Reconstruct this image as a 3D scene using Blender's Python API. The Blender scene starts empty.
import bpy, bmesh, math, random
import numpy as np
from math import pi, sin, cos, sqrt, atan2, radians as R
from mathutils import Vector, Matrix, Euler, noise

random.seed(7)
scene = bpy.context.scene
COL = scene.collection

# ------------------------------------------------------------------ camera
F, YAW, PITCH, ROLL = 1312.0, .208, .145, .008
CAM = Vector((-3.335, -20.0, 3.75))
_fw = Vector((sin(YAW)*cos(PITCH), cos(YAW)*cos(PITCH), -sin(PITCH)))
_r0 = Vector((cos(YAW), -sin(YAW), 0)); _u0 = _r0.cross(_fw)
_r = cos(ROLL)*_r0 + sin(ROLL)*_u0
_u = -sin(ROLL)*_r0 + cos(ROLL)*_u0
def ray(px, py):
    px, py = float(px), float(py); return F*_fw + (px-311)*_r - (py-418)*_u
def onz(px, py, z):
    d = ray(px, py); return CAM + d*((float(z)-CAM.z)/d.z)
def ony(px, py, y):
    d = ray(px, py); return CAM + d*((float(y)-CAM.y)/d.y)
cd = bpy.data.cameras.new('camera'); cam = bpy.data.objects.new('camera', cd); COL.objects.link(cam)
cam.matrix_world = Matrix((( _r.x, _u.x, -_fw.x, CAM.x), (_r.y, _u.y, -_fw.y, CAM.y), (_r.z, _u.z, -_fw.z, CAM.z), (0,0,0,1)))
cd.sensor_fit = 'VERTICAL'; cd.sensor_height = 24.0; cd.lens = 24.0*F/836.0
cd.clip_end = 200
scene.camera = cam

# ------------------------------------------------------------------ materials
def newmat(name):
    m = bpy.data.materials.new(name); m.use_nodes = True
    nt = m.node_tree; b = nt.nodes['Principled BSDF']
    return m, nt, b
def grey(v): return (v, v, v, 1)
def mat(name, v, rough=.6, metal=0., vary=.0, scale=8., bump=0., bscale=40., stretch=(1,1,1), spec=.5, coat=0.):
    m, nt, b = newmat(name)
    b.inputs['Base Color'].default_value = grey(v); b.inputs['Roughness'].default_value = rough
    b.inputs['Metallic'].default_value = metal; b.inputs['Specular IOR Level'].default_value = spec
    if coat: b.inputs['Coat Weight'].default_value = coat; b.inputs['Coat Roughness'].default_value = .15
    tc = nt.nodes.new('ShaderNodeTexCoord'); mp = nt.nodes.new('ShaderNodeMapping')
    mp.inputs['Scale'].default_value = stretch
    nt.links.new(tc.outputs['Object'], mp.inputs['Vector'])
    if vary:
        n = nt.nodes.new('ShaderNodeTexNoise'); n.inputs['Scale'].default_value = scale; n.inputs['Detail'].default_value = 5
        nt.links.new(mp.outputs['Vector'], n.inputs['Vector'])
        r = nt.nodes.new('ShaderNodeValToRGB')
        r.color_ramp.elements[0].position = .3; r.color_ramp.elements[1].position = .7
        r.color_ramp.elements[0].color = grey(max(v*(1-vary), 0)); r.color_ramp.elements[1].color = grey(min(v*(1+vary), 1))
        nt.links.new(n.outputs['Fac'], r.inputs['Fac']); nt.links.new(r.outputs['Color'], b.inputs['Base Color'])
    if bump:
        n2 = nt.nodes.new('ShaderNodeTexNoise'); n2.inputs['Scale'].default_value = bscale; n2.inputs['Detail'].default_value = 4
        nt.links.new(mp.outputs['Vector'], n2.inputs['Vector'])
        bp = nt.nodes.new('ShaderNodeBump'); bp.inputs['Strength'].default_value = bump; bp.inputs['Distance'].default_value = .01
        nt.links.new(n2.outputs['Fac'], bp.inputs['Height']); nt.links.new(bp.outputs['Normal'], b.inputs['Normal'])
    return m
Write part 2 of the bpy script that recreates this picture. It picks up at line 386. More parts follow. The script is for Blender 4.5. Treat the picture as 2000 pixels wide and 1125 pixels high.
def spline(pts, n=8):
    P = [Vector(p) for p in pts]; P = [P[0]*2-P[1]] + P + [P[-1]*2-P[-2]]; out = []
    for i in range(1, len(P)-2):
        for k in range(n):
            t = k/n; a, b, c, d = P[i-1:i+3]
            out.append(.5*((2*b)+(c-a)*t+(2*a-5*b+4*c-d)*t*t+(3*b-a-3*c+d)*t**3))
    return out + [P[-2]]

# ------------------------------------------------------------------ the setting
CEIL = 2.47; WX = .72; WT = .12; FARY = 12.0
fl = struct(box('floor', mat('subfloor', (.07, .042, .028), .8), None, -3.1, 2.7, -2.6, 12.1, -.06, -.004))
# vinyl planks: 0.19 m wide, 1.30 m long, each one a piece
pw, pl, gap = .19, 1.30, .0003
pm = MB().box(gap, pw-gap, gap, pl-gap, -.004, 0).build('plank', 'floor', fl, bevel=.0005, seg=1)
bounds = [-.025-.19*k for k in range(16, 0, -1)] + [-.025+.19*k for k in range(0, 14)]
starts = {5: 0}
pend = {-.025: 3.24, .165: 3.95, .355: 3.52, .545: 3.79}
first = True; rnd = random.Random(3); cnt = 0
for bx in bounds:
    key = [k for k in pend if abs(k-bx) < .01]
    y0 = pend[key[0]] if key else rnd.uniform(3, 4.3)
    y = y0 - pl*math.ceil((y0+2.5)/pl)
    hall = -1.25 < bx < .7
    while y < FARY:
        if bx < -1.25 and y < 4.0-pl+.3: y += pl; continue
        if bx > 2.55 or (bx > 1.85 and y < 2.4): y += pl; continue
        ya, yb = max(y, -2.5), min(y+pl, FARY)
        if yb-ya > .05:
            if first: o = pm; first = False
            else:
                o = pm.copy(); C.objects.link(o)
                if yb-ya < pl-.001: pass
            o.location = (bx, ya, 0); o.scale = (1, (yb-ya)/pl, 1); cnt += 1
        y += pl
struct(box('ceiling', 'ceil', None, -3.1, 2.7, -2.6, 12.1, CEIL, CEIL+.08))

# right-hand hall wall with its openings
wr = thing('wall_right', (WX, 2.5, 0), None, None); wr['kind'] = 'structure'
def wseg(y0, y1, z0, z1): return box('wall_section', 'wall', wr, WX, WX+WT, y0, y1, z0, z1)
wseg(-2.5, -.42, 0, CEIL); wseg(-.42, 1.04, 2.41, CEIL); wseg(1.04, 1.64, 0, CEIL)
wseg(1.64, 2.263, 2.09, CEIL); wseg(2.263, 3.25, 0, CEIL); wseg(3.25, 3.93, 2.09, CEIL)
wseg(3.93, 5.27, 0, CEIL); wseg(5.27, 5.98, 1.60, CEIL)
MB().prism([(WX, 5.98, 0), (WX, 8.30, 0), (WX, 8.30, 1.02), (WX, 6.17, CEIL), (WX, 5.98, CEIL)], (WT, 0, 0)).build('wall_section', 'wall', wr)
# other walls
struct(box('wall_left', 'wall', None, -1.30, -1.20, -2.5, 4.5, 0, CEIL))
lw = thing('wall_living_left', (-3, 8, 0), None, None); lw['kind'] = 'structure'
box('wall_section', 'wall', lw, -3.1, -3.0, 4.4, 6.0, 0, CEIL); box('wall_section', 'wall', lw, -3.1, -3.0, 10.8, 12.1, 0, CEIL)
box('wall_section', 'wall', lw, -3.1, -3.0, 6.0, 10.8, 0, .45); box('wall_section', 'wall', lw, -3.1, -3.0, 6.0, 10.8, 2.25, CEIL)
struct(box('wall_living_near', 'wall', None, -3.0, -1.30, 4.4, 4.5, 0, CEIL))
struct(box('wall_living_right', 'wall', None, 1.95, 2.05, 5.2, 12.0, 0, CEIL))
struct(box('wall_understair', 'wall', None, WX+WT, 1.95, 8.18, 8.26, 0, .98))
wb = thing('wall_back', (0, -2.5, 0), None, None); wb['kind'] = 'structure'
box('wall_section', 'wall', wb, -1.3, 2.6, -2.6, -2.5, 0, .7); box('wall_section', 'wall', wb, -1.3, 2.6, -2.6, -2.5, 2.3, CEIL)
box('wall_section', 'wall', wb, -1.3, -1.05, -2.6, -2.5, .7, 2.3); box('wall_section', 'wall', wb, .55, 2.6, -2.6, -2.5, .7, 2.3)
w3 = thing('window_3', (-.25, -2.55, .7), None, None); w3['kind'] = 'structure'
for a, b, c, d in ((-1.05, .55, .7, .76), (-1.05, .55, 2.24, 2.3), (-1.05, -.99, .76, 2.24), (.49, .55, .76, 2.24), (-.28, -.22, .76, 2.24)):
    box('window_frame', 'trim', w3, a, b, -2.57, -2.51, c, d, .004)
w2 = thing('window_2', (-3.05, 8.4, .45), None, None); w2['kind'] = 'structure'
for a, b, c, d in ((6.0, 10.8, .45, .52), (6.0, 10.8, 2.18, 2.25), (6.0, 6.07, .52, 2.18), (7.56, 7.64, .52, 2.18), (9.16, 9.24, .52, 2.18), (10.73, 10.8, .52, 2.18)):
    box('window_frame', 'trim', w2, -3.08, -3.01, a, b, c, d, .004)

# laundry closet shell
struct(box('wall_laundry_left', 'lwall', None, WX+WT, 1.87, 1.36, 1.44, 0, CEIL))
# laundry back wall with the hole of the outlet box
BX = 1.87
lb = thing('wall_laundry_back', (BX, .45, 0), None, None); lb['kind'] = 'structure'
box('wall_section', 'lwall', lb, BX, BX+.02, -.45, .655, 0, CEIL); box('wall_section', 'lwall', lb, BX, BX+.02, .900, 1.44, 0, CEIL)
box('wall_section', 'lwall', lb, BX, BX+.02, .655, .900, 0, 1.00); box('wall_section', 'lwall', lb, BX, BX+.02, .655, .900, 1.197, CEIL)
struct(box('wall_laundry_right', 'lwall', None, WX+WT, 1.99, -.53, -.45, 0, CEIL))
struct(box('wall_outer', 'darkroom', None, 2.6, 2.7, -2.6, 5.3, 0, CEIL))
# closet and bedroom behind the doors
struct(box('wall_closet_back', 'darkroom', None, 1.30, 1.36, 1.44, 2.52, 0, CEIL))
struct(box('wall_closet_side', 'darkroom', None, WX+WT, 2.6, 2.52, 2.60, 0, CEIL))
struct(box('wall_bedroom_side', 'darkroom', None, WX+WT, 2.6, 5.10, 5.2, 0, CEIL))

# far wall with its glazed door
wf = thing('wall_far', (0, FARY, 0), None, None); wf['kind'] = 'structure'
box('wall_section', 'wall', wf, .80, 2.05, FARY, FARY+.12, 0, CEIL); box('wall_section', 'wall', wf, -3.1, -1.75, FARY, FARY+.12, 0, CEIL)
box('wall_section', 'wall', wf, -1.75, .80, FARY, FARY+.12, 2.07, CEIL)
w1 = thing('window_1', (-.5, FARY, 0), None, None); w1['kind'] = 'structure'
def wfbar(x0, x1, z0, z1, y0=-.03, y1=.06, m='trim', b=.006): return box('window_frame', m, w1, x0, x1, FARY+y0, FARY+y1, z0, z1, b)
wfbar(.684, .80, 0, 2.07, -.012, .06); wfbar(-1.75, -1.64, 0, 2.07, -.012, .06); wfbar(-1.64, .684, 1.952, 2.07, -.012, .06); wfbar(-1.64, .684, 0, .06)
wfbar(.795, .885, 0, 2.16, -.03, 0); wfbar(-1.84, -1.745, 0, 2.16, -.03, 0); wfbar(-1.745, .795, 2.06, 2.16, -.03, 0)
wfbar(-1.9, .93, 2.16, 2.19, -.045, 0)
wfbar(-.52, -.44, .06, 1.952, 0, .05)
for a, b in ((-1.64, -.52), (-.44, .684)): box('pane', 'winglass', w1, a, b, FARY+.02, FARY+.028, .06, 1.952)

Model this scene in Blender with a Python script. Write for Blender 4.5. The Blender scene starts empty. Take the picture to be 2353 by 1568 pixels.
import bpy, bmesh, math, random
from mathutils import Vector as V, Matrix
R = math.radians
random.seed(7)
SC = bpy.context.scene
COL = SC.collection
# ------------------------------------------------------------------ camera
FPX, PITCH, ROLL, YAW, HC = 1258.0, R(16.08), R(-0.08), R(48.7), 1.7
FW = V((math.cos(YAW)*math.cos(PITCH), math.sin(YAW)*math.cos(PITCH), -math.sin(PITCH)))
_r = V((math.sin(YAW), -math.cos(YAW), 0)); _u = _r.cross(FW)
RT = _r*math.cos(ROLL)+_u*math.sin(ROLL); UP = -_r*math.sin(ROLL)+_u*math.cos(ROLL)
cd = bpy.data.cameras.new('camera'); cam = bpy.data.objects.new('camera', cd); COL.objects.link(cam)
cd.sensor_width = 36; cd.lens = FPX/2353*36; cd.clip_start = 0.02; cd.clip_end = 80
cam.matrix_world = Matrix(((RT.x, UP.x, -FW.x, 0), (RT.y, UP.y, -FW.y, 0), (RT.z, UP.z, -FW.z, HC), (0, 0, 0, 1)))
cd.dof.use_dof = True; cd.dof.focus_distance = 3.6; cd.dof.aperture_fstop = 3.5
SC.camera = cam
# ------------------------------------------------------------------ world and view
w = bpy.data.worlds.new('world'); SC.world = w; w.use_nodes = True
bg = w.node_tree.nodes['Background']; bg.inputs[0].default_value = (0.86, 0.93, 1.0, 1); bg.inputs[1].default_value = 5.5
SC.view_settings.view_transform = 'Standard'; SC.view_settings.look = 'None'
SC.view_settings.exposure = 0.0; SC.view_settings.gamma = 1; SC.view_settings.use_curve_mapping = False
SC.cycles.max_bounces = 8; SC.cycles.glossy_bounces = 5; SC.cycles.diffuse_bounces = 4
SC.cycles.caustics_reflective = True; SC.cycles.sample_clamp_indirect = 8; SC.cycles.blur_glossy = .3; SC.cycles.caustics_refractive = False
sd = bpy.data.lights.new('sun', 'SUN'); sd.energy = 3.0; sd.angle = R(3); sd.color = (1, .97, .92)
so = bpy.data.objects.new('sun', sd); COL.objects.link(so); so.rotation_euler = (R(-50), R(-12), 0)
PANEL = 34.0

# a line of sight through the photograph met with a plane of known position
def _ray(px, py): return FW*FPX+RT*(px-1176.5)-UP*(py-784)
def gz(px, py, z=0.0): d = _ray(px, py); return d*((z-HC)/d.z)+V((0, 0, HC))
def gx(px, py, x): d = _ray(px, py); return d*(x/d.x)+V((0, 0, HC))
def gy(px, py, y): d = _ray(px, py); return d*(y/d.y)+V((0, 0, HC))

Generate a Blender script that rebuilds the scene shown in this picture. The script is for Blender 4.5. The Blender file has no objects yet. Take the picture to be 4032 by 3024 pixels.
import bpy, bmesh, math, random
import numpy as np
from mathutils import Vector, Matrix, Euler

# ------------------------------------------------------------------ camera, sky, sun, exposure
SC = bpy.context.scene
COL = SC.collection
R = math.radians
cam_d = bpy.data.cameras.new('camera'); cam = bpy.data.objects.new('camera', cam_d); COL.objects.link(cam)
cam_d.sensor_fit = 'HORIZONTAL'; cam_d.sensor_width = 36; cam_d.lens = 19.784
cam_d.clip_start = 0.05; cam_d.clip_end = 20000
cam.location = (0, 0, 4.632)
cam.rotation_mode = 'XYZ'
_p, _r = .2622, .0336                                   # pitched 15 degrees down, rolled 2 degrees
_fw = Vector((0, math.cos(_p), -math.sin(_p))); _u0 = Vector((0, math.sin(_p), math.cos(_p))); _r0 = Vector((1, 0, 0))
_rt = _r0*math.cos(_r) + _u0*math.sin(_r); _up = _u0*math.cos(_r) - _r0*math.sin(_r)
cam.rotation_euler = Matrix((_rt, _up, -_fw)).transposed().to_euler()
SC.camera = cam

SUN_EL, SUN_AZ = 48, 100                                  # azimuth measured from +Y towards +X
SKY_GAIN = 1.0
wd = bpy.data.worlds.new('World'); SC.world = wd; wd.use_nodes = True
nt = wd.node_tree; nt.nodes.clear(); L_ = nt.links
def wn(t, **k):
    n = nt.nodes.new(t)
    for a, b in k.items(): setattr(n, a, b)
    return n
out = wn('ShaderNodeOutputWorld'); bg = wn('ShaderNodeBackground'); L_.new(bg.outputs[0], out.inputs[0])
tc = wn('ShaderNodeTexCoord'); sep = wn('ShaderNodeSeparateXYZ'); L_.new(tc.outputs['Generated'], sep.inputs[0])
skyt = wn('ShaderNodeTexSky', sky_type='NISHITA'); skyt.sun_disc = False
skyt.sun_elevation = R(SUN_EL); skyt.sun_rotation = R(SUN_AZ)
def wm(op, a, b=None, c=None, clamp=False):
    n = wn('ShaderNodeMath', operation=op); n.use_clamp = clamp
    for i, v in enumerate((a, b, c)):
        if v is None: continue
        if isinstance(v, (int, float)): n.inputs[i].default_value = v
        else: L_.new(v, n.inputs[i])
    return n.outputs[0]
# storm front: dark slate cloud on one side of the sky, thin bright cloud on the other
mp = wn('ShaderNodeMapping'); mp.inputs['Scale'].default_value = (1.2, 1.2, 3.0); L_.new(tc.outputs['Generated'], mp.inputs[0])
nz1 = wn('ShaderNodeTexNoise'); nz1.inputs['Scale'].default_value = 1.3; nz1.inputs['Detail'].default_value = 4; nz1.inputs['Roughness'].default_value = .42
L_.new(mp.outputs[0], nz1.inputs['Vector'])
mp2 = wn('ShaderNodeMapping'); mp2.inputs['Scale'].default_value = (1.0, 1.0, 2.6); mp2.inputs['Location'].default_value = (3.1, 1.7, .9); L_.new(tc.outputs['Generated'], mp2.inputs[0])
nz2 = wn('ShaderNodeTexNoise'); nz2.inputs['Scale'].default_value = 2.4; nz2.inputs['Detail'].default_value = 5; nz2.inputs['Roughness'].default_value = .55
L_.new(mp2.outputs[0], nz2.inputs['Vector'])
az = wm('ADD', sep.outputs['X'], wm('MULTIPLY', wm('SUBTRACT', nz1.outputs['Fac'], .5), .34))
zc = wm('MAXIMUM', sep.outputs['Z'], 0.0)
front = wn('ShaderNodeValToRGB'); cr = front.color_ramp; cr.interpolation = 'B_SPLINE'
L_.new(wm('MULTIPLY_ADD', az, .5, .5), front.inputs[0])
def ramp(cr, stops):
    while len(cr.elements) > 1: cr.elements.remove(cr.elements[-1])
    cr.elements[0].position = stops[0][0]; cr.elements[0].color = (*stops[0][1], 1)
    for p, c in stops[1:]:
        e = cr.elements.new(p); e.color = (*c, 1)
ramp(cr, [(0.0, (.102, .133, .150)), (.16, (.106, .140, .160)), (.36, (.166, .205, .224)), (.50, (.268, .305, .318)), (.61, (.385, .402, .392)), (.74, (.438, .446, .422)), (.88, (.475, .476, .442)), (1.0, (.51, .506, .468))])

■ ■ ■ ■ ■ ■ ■

### Stated goal
Word for word, quote the lines of the material from the first line through the line with "COL = scene.collection", both ends included.

### Output below
Reconstruct this image as a 3D scene using Blender's Python API. The Blender scene starts empty.
import bpy, bmesh, math, random
import numpy as np
from math import pi, sin, cos, sqrt, atan2, radians as R
from mathutils import Vector, Matrix, Euler, noise

random.seed(7)
scene = bpy.context.scene
COL = scene.collection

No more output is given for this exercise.